>> Begin
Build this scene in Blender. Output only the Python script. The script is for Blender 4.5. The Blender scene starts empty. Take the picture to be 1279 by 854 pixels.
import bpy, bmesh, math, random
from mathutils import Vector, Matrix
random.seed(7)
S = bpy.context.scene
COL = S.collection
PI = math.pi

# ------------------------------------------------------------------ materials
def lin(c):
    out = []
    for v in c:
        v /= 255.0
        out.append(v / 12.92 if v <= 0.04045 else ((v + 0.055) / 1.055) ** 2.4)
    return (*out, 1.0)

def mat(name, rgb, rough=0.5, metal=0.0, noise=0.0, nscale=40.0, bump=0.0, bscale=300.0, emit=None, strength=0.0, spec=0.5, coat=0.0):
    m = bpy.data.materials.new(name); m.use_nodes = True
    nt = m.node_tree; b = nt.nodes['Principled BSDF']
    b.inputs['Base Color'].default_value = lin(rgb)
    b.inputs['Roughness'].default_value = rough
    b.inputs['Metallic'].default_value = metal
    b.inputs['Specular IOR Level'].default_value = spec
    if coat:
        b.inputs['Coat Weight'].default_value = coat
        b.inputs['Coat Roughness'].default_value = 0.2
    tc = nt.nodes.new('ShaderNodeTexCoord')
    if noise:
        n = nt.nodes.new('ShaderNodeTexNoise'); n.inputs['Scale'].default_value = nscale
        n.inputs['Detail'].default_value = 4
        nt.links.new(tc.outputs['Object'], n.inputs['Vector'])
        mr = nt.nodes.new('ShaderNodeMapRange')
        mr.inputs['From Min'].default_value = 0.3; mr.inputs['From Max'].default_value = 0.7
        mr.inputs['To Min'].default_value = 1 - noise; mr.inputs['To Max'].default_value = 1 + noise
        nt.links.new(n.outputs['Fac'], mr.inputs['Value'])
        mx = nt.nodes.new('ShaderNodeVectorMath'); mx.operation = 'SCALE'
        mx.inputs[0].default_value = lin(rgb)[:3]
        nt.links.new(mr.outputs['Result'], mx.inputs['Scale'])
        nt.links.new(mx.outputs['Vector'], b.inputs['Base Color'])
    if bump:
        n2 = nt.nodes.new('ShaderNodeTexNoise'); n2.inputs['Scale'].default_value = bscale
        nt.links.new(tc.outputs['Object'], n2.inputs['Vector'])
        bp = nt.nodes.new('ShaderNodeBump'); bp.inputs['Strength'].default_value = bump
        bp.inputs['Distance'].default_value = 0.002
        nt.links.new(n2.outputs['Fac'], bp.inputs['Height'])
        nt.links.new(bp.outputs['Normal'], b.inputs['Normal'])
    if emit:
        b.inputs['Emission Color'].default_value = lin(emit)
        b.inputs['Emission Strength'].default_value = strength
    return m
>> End
_Work required_.
Without changing a word, restate the whole listing.

_Solved exercise_.
Build this scene in Blender. Output only the Python script. The script is for Blender 4.5. The Blender scene starts empty. Take the picture to be 1279 by 854 pixels.
import bpy, bmesh, math, random
from mathutils import Vector, Matrix
random.seed(7)
S = bpy.context.scene
COL = S.collection
PI = math.pi

# ------------------------------------------------------------------ materials
def lin(c):
    out = []
    for v in c:
        v /= 255.0
        out.append(v / 12.92 if v <= 0.04045 else ((v + 0.055) / 1.055) ** 2.4)
    return (*out, 1.0)

def mat(name, rgb, rough=0.5, metal=0.0, noise=0.0, nscale=40.0, bump=0.0, bscale=300.0, emit=None, strength=0.0, spec=0.5, coat=0.0):
    m = bpy.data.materials.new(name); m.use_nodes = True
    nt = m.node_tree; b = nt.nodes['Principled BSDF']
    b.inputs['Base Color'].default_value = lin(rgb)
    b.inputs['Roughness'].default_value = rough
    b.inputs['Metallic'].default_value = metal
    b.inputs['Specular IOR Level'].default_value = spec
    if coat:
        b.inputs['Coat Weight'].default_value = coat
        b.inputs['Coat Roughness'].default_value = 0.2
    tc = nt.nodes.new('ShaderNodeTexCoord')
    if noise:
        n = nt.nodes.new('ShaderNodeTexNoise'); n.inputs['Scale'].default_value = nscale
        n.inputs['Detail'].default_value = 4
        nt.links.new(tc.outputs['Object'], n.inputs['Vector'])
        mr = nt.nodes.new('ShaderNodeMapRange')
        mr.inputs['From Min'].default_value = 0.3; mr.inputs['From Max'].default_value = 0.7
        mr.inputs['To Min'].default_value = 1 - noise; mr.inputs['To Max'].default_value = 1 + noise
        nt.links.new(n.outputs['Fac'], mr.inputs['Value'])
        mx = nt.nodes.new('ShaderNodeVectorMath'); mx.operation = 'SCALE'
        mx.inputs[0].default_value = lin(rgb)[:3]
        nt.links.new(mr.outputs['Result'], mx.inputs['Scale'])
        nt.links.new(mx.outputs['Vector'], b.inputs['Base Color'])
    if bump:
        n2 = nt.nodes.new('ShaderNodeTexNoise'); n2.inputs['Scale'].default_value = bscale
        nt.links.new(tc.outputs['Object'], n2.inputs['Vector'])
        bp = nt.nodes.new('ShaderNodeBump'); bp.inputs['Strength'].default_value = bump
        bp.inputs['Distance'].default_value = 0.002
        nt.links.new(n2.outputs['Fac'], bp.inputs['Height'])
        nt.links.new(bp.outputs['Normal'], b.inputs['Normal'])
    if emit:
        b.inputs['Emission Color'].default_value = lin(emit)
        b.inputs['Emission Strength'].default_value = strength
    return m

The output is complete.